Va. Tech victims families want shooting review reopened

Families of victims in the April 2007 Virginia Tech massacre called on Gov. Tim Kaine Tuesday to reopen a state review of the worst mass shooting in the nation’s modern history.

Parents of those killed or injured in the April 16 shooting said the Virginia Tech review panel should revisit a report that “contains grave errors, misinformation and glaring omissions.”

The state commission released the in-depth report and more than 70 recommendations four months after the attack, in which mentally ill gunman Seung-Hui Cho shot and killed 32 students and faculty and injured many others before taking his own life.

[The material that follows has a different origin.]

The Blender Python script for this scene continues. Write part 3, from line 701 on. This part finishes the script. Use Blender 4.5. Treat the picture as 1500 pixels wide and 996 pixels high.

Among the reasons for the push is the recent discovery of Cho’s mental health records from the school’s counseling center, which the center’s former director, Dr. Robert Miller, said he inadvertently took home a year before the shooting and did not discover until last week.

“We still suffer emotional pain dealing with the impenetrable layers of bureaucracy in our simple quest for answers,” the families’ statement said. “An accurate, complete and thorough accounting of what happened before, during and after April 16th, 2007, is the legacy we seek on behalf of those who died and those who survived.”

Kaine said on WTOP radio’s monthly “Ask the Governor” program that reconvening the panel, which was made up of volunteers, would be problematic.